Sudah ada 10 band. Beberapa masih dalam proses. Mereka semua berasal dari daerah, ada yang dari Kendari, Palembang, Bandung, Cianjur, Sukabumi, Jogja, Banten, dan lainnya.
Kenapa lebih suka mengambil band dari daerah?
Orang dari daerah itu lebih mudah dibentuk dan tak banyak tingkah. Selain itu, saya ingin membantu mewujudkan mimpi-mimpi mereka untuk bisa berhasil di dunia hiburan. Mungkin banyak manajer yang malas menggarap mereka karena tidak tahu apa yang "menjual" dari band itu. Tapi saya mau dan tahu. Yang penting, kan, mereka punya bakat dan kemauan untuk maju. Tapi ya itu tadi, saya harus meluangkan waktu untuk me-laundry sebelum dijual. Supaya bisa kumpul, mereka saya kontrakkan di Cibubur. Semacam basecamp gitu lah. Lucunya, manajemen kami terlihat kayak yayasan tenaga kerja saja. Hahaha... Alhamdulillah, sekarang sudah banyak label yang mulai percaya pada Positif Art. Dengan begitu, kerjasama saya dengan mereka jadi lebih mudah.
Komentar Anda soal cap "Manajer Kampungan"?
Enggak apa-apa. Saya senang, kok. Justru terdengar lebih unik. Itu sah-sah saja. Yang penting, kami bekerja secara profesional dan tidak kampungan. Kami tahu benar bagaimana menjual artis dan punya strategi dalam memasarkan atau mempromosikan mereka. Menjadi kebahagiaan besar bagi saya ketika mereka semua bisa sukses dan mampu memperbaiki kondisi ekonomi mereka dengan membeli rumah, mobil, atau barang lainnya, yang dulu hanya jadi angan-angan mereka saja.
Pernah gagal menggarap sebuah band?
Ada beberapa, tapi itu tidak membuat kami patah semangat. Penyebabnya mungkin karena salah strategi saja. Kami belajar dari kesalahan itu dan berusaha keras untuk memperbaikinya.
Ada tidak artis daerah yang kaget dengan popularitas yang didapatnya?

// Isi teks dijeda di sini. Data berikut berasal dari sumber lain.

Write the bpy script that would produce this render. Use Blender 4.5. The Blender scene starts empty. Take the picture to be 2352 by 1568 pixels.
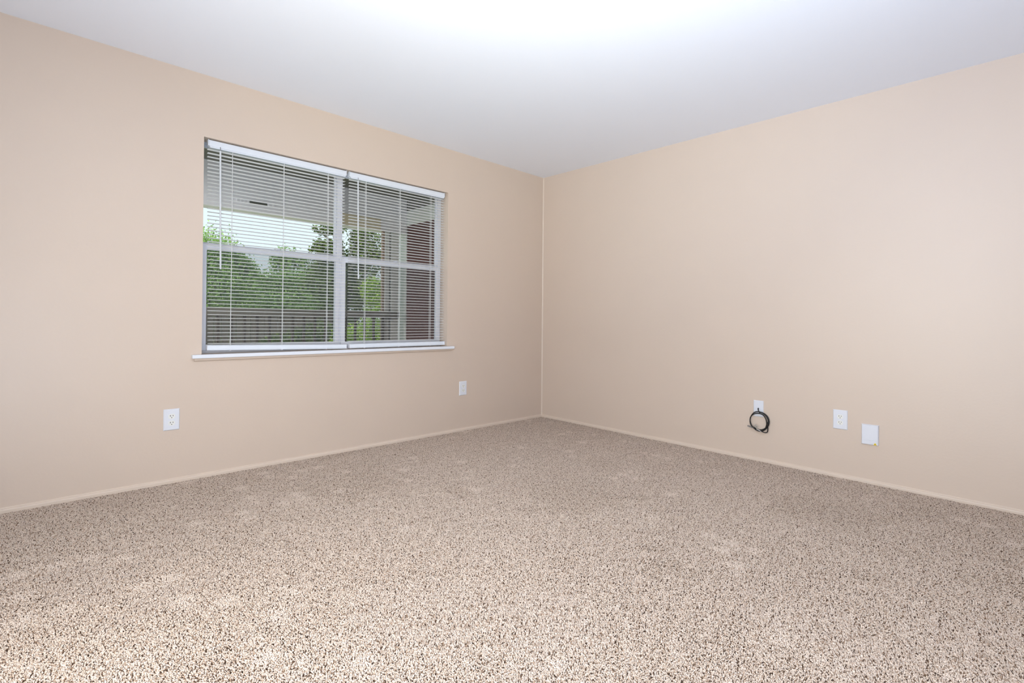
import bpy, bmesh, math, random
import numpy as np
from mathutils import Vector, Matrix

random.seed(7)
rng = np.random.default_rng(7)
scene = bpy.context.scene
COL = scene.collection

# ------------------------------------------------------------------ camera
YAW, PITCH, ROLL = 0.7783222422, 0.00463341339, 0.008726646
fw = Vector((math.sin(YAW) * math.cos(PITCH), math.cos(YAW) * math.cos(PITCH), math.sin(PITCH)))
r0 = Vector((math.cos(YAW), -math.sin(YAW), 0))
u0 = r0.cross(fw)
rr = r0 * math.cos(ROLL) + u0 * math.sin(ROLL)
uu = -r0 * math.sin(ROLL) + u0 * math.cos(ROLL)
cam_d = bpy.data.cameras.new('camera')
cam = bpy.data.objects.new('camera', cam_d)
COL.objects.link(cam)
cam.matrix_world = Matrix(((rr.x, uu.x, -fw.x, -3.88827556), (rr.y, uu.y, -fw.y, -3.50075872),
                           (rr.z, uu.z, -fw.z, 0.96276983), (0, 0, 0, 1)))
cam_d.sensor_width = 36.0
cam_d.lens = 1171.406 / 2352 * 36.0
cam_d.shift_y = -50.2912 / 2352
cam_d.clip_start = 0.02
cam_d.clip_end = 300
scene.camera = cam

# ------------------------------------------------------------------ world: even bright overcast sky
world = bpy.data.worlds.new('overcast_sky')
scene.world = world
world.use_nodes = True
bg = world.node_tree.nodes['Background']
bg.inputs['Color'].default_value = (0.80, 0.93, 1.0, 1)
bg.inputs['Strength'].default_value = 1.08

# soft daylight: the sun behind thin cloud, high on the left
sun_d = bpy.data.lights.new('sun', 'SUN')
sun_d.energy = 6.0
sun_d.angle = math.radians(50)
sun_d.color = (1.0, 0.97, 0.92)
sun = bpy.data.objects.new('sun', sun_d)
COL.objects.link(sun)
sun.rotation_euler = Vector((0.78, 0.36, -0.51)).to_track_quat('-Z', 'Y').to_euler()


def area(name, loc, direction, sx, sy, energy, color, spread=180):
    d = bpy.data.lights.new(name, 'AREA')
    d.shape = 'RECTANGLE'
    d.size, d.size_y, d.energy, d.color = sx, sy, energy, color
    d.spread = math.radians(spread)
    o = bpy.data.objects.new(name, d)
    COL.objects.link(o)
    o.location = loc
    o.rotation_euler = Vector(direction).to_track_quat('-Z', 'Y').to_euler()
    return o


# added fill from behind the camera, the photographer's flash beside the camera bounced off the
# ceiling, and added fills thrown to the far corner and the right wall
area('back_fill', (-4.4, -2.6, 1.15), (1, 0.1, 0.05), 1.6, 2.1, 83, (0.978, 1.0, 0.965))
area('bounce_flash', (-4.0, -3.7, 0.45), (0.45, 0.42, 1), 1.0, 1.0, 52, (0.49, 0.72, 1.0))
area('corner_fill', (-3.95, -3.6, 1.5), (0.66, 0.62, 0.5), 0.3, 0.3, 10.4, (0.97, 1.0, 0.82), 75)
area('side_fill', (-3.95, -3.6, 1.5), (0.9, 0.25, 0.6), 0.3, 0.3, 14.5, (0.5, 0.68, 1.0), 90)

vs = scene.view_settings
scene.display_settings.display_device = 'sRGB'
vs.view_transform = 'Standard'
vs.look = 'None'
vs.exposure = 0.06
vs.gamma = 1.0
vs.use_curve_mapping = False


# ------------------------------------------------------------------ materials
def lin(c):
    c = c / 255.0
    return c / 12.92 if c <= 0.04045 else ((c + 0.055) / 1.055) ** 2.4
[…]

Ada saja, itu manusiawi. Secara psikologis, keberhasilan itu kadang membuat mereka berubah. Tiba-tiba mereka merasa paling penting karena sudah dielu-elukan banyak orang. Dalam hal ini, saya memosisikan diri sebagai orangtua dan berusaha mengingatkan mereka. Caranya, mengingatkan kembali dari mana mereka berasal sebelumnya. Personal touch seperti itu biasanya berhasil untuk mengembalikan rasa rendah hati mereka. Alhamdulillah, banyak yang sadar. Ada juga, sih, yang bandel, tapi setelah itu kembali lagi.
Oh ya, ada juga artis saya yang sempat keluar dan masuk ke manajemen lain, tapi tak lama kemudian balik lagi. Dalam menjalani bisnis ini, saya berusaha ikhlas dan terbuka saja karena yang kami kelola ini, kan, manusia, bukan robot.
Rencana Positif Art ke depan?
Kami sedang membuat rumah produski dengan program reality show, namanya Selebriti Berbagi dan Wali Nikah. Kami juga membangun penerbitan dengan merilis beberapa buku tokoh dunia hiburan, dan sedang merintis badan usaha pencitraan para artis yang mau terjun ke politik. Untuk yang ini, sudah ada dua artis yang kami tangani.